More on World Building

makoto shinkai yn
Still from the anime Your Name, which you should definitely watch.

Yes, yes, I know.  I love talking about world building.  It’s one of my favorite parts of the whole process.  And one of the reasons I love it is because it’s always ongoing.  Rarely do writers come up with a complete history of the characters and the world they live in.  And conversely, quite often writers are thrown for a loop when an unplanned but much needed figment of a character’s personality shines through.

Recently while doing some work on the Secret Next Project, one of my main characters suddenly decided to change from snarky and a bit wild, to moody, highly intelligent and deeply caring.  Part of this was due to a later outtake where I had him working with another main character (specifically a moment where they had to trust each other completely) and instead of trying to shoehorn him into my original idea of him, I ran with the new idea instead.  Their connection with each other suddenly became an extremely important plot point, especially as it mirrors their fathers’ history.

I love it when a major plot line pops out of nowhere like that.  It’s that moment where the larger story as a whole suddenly starts falling into place.  [Mind you, my reaction to this is usually not an emphatic “YES!” but more of a smile, a nod, and a thoughtful yes, that should do nicely.  Then I’ll spend the rest of the evening secretly squeeing on the inside.]

One rule I’ve given myself for Secret Next Project is to not dismiss ideas out of hand.  If I come up with an unexpected leftfield idea, I’ll think it through and see if it’ll fit within the context of the larger picture.  So far it’s worked quite nicely, as the story has taken at least four unexpected turns and has evolved into something much deeper and more complex than I expected.  More to the point, it surprised me that it happened so quickly; I’ve only worked on this for less than a month and already I’ve got almost a full storyline idea.  That never happens that quickly for me.
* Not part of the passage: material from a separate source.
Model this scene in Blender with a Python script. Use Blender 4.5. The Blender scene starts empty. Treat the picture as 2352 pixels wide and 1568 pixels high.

This also means that it’s clearer and more complete quite early on in the game; another thing that almost never happens for me.  The same thing happened for Meet the Lidwells, to be honest; I already had a pretty solid idea of the entire story by the time I actually started writing it.  I’m not feeling my way in the dark nearly as often as I did with the trilogy.  With the Secret Next Project, I’m yet to work out the complete plot, but I’ve got nearly all the important beats I have to hit already.

To be honest, world building really is a game of balances.  Elaborating versus using what you already have; choosing which fate works best for the character; creating enough to make it realistic but not getting bogged down with details.

There’s more to come, of course, but learning how to balance it all is the best part.  That’s what makes the story, and the storytelling process, interesting.